RECORDED INFORMATION:
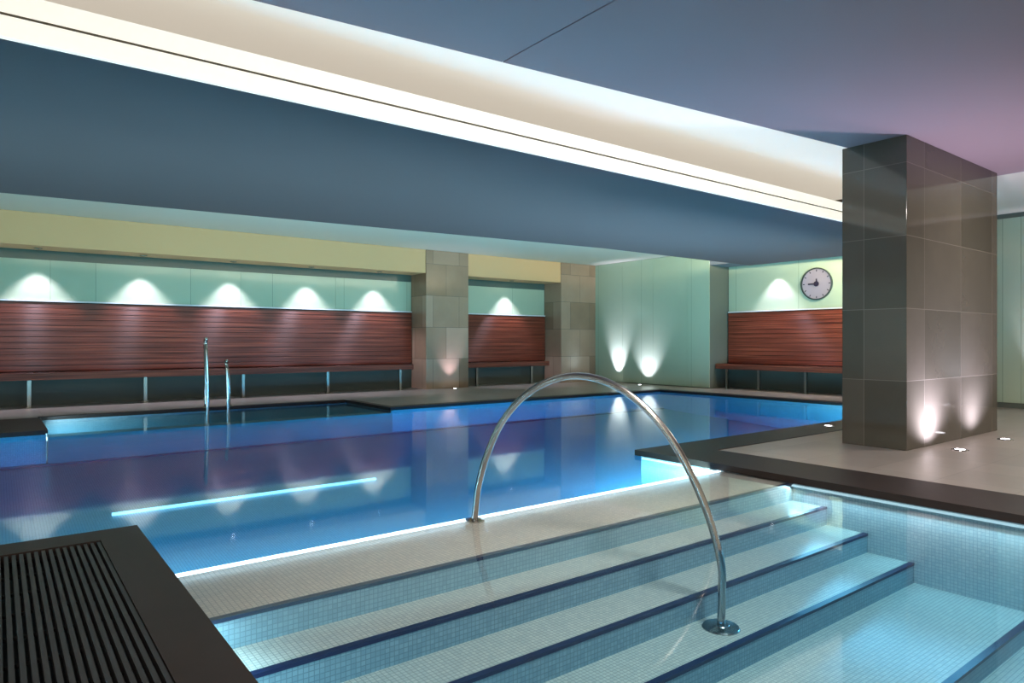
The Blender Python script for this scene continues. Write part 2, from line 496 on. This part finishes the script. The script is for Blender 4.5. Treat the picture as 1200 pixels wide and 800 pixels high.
bench(0, 9.86, 13.07, WALL_Y - .02, 'short reddish wooden bench between the two stone pillars', [10.3, 12.2], .3)
bench(1, 5.25, 10.56, NICHE_X - .02, 'reddish wooden bench in the right niche under the wall clock', [5.8, 7.0, 8.2, 9.4, 10.3], .0)

# ------------------------------------------------------------------ clock on the right niche wall
ck = empty('wall_clock', (NICHE_X - .02, 8.18, 2.55)); ck.rotation_euler = (0, -PI / 2, 0)
tag(ck, 'large round pool clock with dark rim on the wall above the right bench', 'clock')
MB().lathe([(0, 0), (.375, 0), (.38, .02), (.38, .05), (.355, .055), (.35, .04), (.35, .0)], 40).build('rim', RIM, ck)
MB().lathe([(0, .03), (.35, .03), (.35, .02), (0, .02)], 40).build('face', FACE, ck)
MB().lathe([(0, .055), (.06, .055), (.06, .03), (0, .03)], 24).build('hub', HAND, ck)
MB().box(-.015, .015, 0, .2, .042, .05).build('hand', HAND, ck)
MB().box(0, .12, -.015, .015, .036, .042).build('hand', HAND, ck)
for i in range(12):
    a = i * PI / 6; ca, sa = math.cos(a), math.sin(a)
    p = [(.29 * ca - .01 * sa, .29 * sa + .01 * ca), (.29 * ca + .01 * sa, .29 * sa - .01 * ca), (.335 * ca + .01 * sa, .335 * sa - .01 * ca), (.335 * ca - .01 * sa, .335 * sa + .01 * ca)]
    MB().prism(p, .03, .033).build('tick_mark', HAND, ck)

# ------------------------------------------------------------------ lamps
def spot(parent, loc, power, size, blend, color, target, radius=.03):
    l = bpy.data.lights.new('spot_beam', 'SPOT'); l.energy = power; l.spot_size = size; l.spot_blend = blend; l.color = color; l.shadow_soft_size = radius
    o = bpy.data.objects.new('spot_beam', l); C.objects.link(o); o.location = loc; o.parent = parent
    o.rotation_euler = Vector(target).to_track_quat('-Z', 'Y').to_euler()
    return o

def downlight(x, y, z, label, group, power, size, target=(0, 0, -1), color=COOL, r=.045, blend=.55):
    e = empty('ceiling_downlight', (x, y, z))
    tag(e, label, 'ceiling light', group)
    MB().lathe([(r, .0), (r + .022, -.002), (r + .024, -.008), (r, -.016), (r - .006, -.01), (r - .008, 0)], 24).build('trim_ring', STEEL, e)
    MB().lathe([(0, -.004), (r - .006, -.004), (r - .006, .0), (0, .0)], 24).build('lens', LENS, e)
    spot(e, (0, 0, -.03), power, size, blend, color, target)
    return e
names = ['leftmost ceiling downlight over the long wooden bench', 'second downlight from the left over the long bench', 'middle downlight of the five over the long bench',
         'fourth downlight from the left over the long bench', 'rightmost downlight over the long bench beside the stone pillar']
for x, t in zip((.62, 2.34, 4.06, 5.78, 7.50), names):
    downlight(x, 15.15, 2.92, t, 'downlights over the long bench', L_DOWN, math.radians(80), (0, 0, -1))
downlight(-1.10, 15.15, 2.92, 'downlight over the hidden left end of the long bench', 'downlights over the long bench', L_DOWN, math.radians(80), (0, 0, -1))
downlight(11.6, 15.15, 2.92, 'downlight over the short bench between the pillars', None, L_DOWN, math.radians(80), (0, 0, -1))
downlight(14.98, 9.15, 3.15, 'downlight over the right bench near the wall clock', None, L_DOWN, math.radians(80), (0, 0, -1))
downlight(14.98, 6.6, 3.15, 'downlight over the right bench hidden behind the big column', None, L_DOWN, math.radians(80), (0, 0, -1))
k = 0
FN = ['added fill panel over the deck behind the camera, left', 'added fill panel over the pool steps above the photo', 'added fill panel over the deck right of the steps', 'added fill panel near the side wall right of the photo']
for (x, y) in ((-1.0, -1.2), (3.4, 1.0), (9.5, 1.7), (12.8, -1.5)):
    e = empty('fill_panel', (x, y, NEAR_CEIL if x < 10.9 else CEIL)); tag(e, FN[k], 'ceiling light', 'added fill panels')
    MB().box(-.5, .5, -.5, .5, -.02, -.002).build('frame', STEEL, e)
    MB().box(-.46, .46, -.46, .46, -.024, -.02).build('light_face', LEDGE, e)
    area(e, (0, 0, -.03), .9, .9, L_FILL * (.35 if x == 9.5 else 1.35 if x == 3.4 else 1), (1, .92, .86), (0, 0, -1)); k += 1

def uplight(x, y, label, power=L_UP, size=70, target=(0, 0, 1), r=.06, color=(.78, .74, 1.0)):
    e = empty('deck_uplight', (x, y, 0.0))
    tag(e, label, 'floor light', 'recessed deck uplights')
    MB().lathe([(r, 0), (r + .025, 0), (r + .022, .008), (r, .012), (r - .006, .006), (r - .006, 0)], 24).build('ring', STEEL, e)
    MB().lathe([(0, .011), (r * .7, .010), (r - .004, .005), (r - .004, 0), (0, 0)], 24).build('lens', LENS_UP, e)
    spot(e, (0, 0, .03), power, math.radians(size), 1.0, color, target)
    return e
uplight(9.25, 14.45, 'deck uplight at the foot of the stone pillar beside the long bench', L_UP * .6, 70, (0, .15, 1))
uplight(14.12, 12.62, 'deck uplight at the foot of the side glass wall, nearer the pool corner', L_UP * 1.2, 80, (.5, 0, 1))
uplight(14.2, 13.75, 'deck uplight in the far corner beside the stone pillar', L_UP * 3.2, 54, (.33, 0, 1))
uplight(8.47, 2.90, 'deck uplight in front of the near corner of the big column', L_UP * 2.6, 140, (0, .42, 1))
uplight(9.80, 2.87, 'deck uplight in front of the right end of the big column', L_UP * 1.7, 130, (0, .4, 1))
uplight(9.36, 4.85, 'deck uplight on the dark pool curb behind the big column', L_UP * .3, 60, (0, 0, 1))
uplight(14.15, 3.6, 'deck uplight at the foot of the side wall right of the big column', L_UP * 1.8, 50, (.3, 0, 1))
uplight(14.15, 1.4, 'deck uplight at the side wall beyond the photo edge', L_UP * 1.8, 50, (.3, 0, 1))

# ------------------------------------------------------------------ pool steps
st = empty('pool_steps', (0, 3.97, FLOOR_Z))
tag(st, 'wide mosaic pool steps with navy nosings descending towards the camera', 'steps')
levels = [(3.97, 3.25, -.068), (3.25, 2.94, -.218), (2.94, 2.60, -.37), (2.60, 2.25, -.52), (2.25, 1.46, -.67), (1.46, 1.1, -.79), (1.1, YB, -.9)]
for i, (ya, yb, z) in enumerate(levels):
    s_ = MB().box(BX0 - W_, BX1 + W_, yb - 3.97, ya - 3.97, 0.0, z - FLOOR_Z)
    o = s_.build('step', RISER, st)
    # treads and risers use the same small mosaic; top faces take the floor layout
    o.data.materials.append(MOSAIC_TOP)
    for p in o.data.polygons:
        p.material_index = 1 if p.normal.z > .5 else 0
    if i < 6:
        MB().box(BX0 - W_, BX1 + W_ - .0, yb - 3.97 - .004, yb - 3.97 + .036, z - FLOOR_Z - .015, z - FLOOR_Z + .004).build('nosing', NAVY, o)

# underwater light strips
l1 = empty('underwater_light_strip', (3.16, 3.99, -.062)); tag(l1, 'bright underwater light strip along the far edge of the beige mosaic landing', 'pool light')
MB().box(-2.46, 2.46, -.01, .025, -.02, .0).build('light_face', LED_W, l1)
area(l1, (0, .07, -.06), 4.9, .06, L_POOL, (.44, .88, .96), (0, 1, -.28))
l2 = empty('underwater_light_strip', (2.45, 8.1, floor_z(8.1))); tag(l2, 'thin bright underwater light strip on the main pool floor', 'pool light')
MB().box(-1.49, 1.5, -.02, .02, -.01, .025).build('light_face', LED_F, l2)
l3 = empty('underwater_light_strip', (BX1, 2.0, -.08)); tag(l3, 'underwater light strip below the dark curb right of the pool steps', 'pool light')
MB().box(-.005, .018, -4.5, 3.0, -.01, .006).build('light_face', LED_D, l3)
sx_dir[0] = (0, 1, 0)
area(l3, (-.03, 0, -.02), 6.2, .03, L_BAY, (.50, .85, 1.0), (-.9, 0, -1))
sx_dir[0] = None
l7 = empty('underwater_light_strip', (BX0 - .0, 2.0, -.09)); tag(l7, 'added unseen underwater light strip below the left curb of the step bay', 'pool light')  # hidden strip, added to brighten the dark left side of the steps
MB().box(-.018, .005, -4.5, 1.9, -.01, .006).build('light_face', LED_W, l7)
sx_dir[0] = (0, 1, 0)
area(l7, (.03, -.5, -.01), 6.0, .03, L_BAY * 1.15, (.50, .85, 1.0), (1, 0, -.9))
sx_dir[0] = None
l8 = empty('underwater_light_strip', (.57, 12.0, -.14)); tag(l8, 'underwater light strip at the left side of the far pool entry', 'pool light')
MB().box(-.018, .005, -.8, .8, -.02, .02).build('light_face', LED_W, l8)
sx_dir[0] = (0, 1, 0)
area(l8, (.03, 0, 0), 1.5, .03, 25, (.6, .88, 1.0), (1, 0, -.3))
sx_dir[0] = None
l6 = empty('underwater_light_strip', (-1.4, 4.935, -.30)); tag(l6, 'added unseen underwater light strip below the curb of the grated deck in the lower left', 'pool light')  # hidden strip, added to light the left part of the main pool
MB().box(-2.0, 2.0, -.01, .015, -.02, .02).build('light_face', LED_W, l6)
area(l6, (0, .04, 0), 4.0, .06, L_POOL * .7, (.44, .88, .96), (0, 1, -.35))
l5 = empty('underwater_light_strip', (9.4, Y_N + .0, -.25)); tag(l5, 'added unseen underwater light strip in the near wall of the main pool behind the big column', 'pool light')  # hidden strip, added to light the water at the far right
MB().box(-3.4, 3.4, -.02, .015, -.02, .02).build('light_face', LED_W, l5)
area(l5, (0, .04, 0), 6.6, .06, L_POOL * 1.8, (.42, .84, 1.0), (0, 1, -.12))

# ------------------------------------------------------------------ water
def wb(mb, pts): mb.prism(pts, FLOOR_Z - .1, WZ)
m = MB()
e_ = .015
m.prism([(XL - .1, 4.95 - e_ - .0), (BX0 - e_, 4.95 - e_), (BX0 - e_, YB), (BX1 + e_, YB), (BX1 + e_, Y_N - e_), (X_R + e_, Y_N - e_), (X_R + e_, Y_F + e_),
         (5.7 + e_, Y_F + e_), (5.7 + e_, 13.0 + e_), (.56 - e_, 13.0 + e_), (.56 - e_, Y_F + e_), (XL - .1, Y_F + e_)], FLOOR_Z - .1, WZ)
wt = m.build('pool_water', WATER)
tag(wt, 'still clear blue pool water filling the swimming pool and the step bay', 'water', kind='stuff')

# ------------------------------------------------------------------ overflow grating, lower left
gr = empty('floor_grating', (-1.0, 1.5, 0))
tag(gr, 'black slatted overflow grating in the lower left corner', 'grating')
mb = MB(); x = -2.5
while x < 1.49:
    mb.box(x, x + .019, -5.0, 3.21, -.035, 0.0); x += .034
mb.build('slats', GRATE, gr)
mb = MB()
for i in range(28):
    y = -4.9 + i * .3
    mb.box(-2.5, 1.49, y, y + .012, -.05, -.036)
mb.build('cross_bars', DARK, gr)

# ------------------------------------------------------------------ steel hoop handrail
def smooth_path(pts, n=10):
    out = []
    P = [Vector(p) for p in pts]
    P = [P[0] * 2 - P[1]] + P + [P[-1] * 2 - P[-2]]
    for i in range(1, len(P) - 2):
        for k in range(n):
            t = k / n
            p0, p1, p2, p3 = P[i - 1], P[i], P[i + 1], P[i + 2]
            out.append(.5 * ((2 * p1) + (p2 - p0) * t + (2 * p0 - 5 * p1 + 4 * p2 - p3) * t * t + (3 * p1 - p0 - 3 * p2 + p3) * t ** 3))
    out.append(P[-2])
    return out
s_, c_ = math.sin(YAW), math.cos(YAW)
A = Vector((3.46, 2.45, -.52)); B = Vector((2.70, 3.93, -.07))
dirv = Vector((B.x - A.x, B.y - A.y, 0)).normalized(); nrm = Vector((dirv.y, -dirv.x, 0))
def on_plane(px, py):
    l = (px - 600) / FPX; u = (400 - py) / FPX
    r = Vector((s_ + c_ * l, c_ - s_ * l, u)); o = Vector((0, 0, CAM_H))
    t = (A - o).dot(nrm) / r.dot(nrm)
    return o + r * t
pix = [(845, 735), (846, 695), (845, 660), (832, 610), (812, 560), (785, 512), (752, 474), (715, 449), (676, 440), (642, 447), (612, 466), (588, 495), (571, 532), (561, 568), (557, 600), (556.5, 608)]
hp = [on_plane(*p) for p in pix]
hr = empty('hoop_handrail', (A.x, A.y, A.z)); tag(hr, 'arched stainless steel hoop handrail standing on the pool steps', 'handrail')
MB().tube([p - A for p in smooth_path(hp, 8)], .0235, 20).build('rail', STEEL, hr)
MB().lathe([(0, .022), (.045, .022), (.05, .018), (.105, .012), (.112, .004), (.112, -.004), (0, -.004)], 32).build('flange', STEEL, hr)
q = hp[-1] - A
MB().lathe([(0, .015), (.04, .015), (.07, .008), (.07, -.004), (0, -.004)], 32, (q.x, q.y, hp[-1].z - A.z - .01)).build('flange', STEEL, hr)

# ------------------------------------------------------------------ ladder rails at the far alcove
def ladder(x, y, h, back, label, lean):
    e = empty('grab_rail', (x, y, 0.006)); tag(e, label, 'handrail', 'steel rails at the far pool entry')
    pts = [(0, 0, 0), (0, 0, h * .5), (lean * .5, 0, h * .86), (lean, -.04, h * .97), (lean, -.12, h), (lean, -back * .75, h * .93), (lean, -back, h * .8), (lean + .02, -back, h * .35), (lean + .02, -back, -.40)]
    MB().tube(smooth_path(pts, 8), .028, 14).build('rail', STEEL, e)
    MB().lathe([(0, .015), (.05, .015), (.065, .0), (0, 0)], 24).build('flange', STEEL, e)
ladder(3.02, 13.06, 1.24, .13, 'taller steel grab rail at the far pool entry, left one of the pair', -.02)
ladder(3.42, 13.06, .84, .13, 'shorter steel grab rail at the far pool entry, right one of the pair', -.07)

TASK DETAILS:
Return exactly what appears from the opening line of the material through the line with "bench(1, 5.25, 10.56, NICHE_X", apart from the pictures.

RIGHT ANSWER:
The Blender Python script for this scene continues. Write part 2, from line 496 on. This part finishes the script. The script is for Blender 4.5. Treat the picture as 1200 pixels wide and 800 pixels high.
bench(0, 9.86, 13.07, WALL_Y - .02, 'short reddish wooden bench between the two stone pillars', [10.3, 12.2], .3)
bench(1, 5.25, 10.56, NICHE_X - .02, 'reddish wooden bench in the right niche under the wall clock', [5.8, 7.0, 8.2, 9.4, 10.3], .0)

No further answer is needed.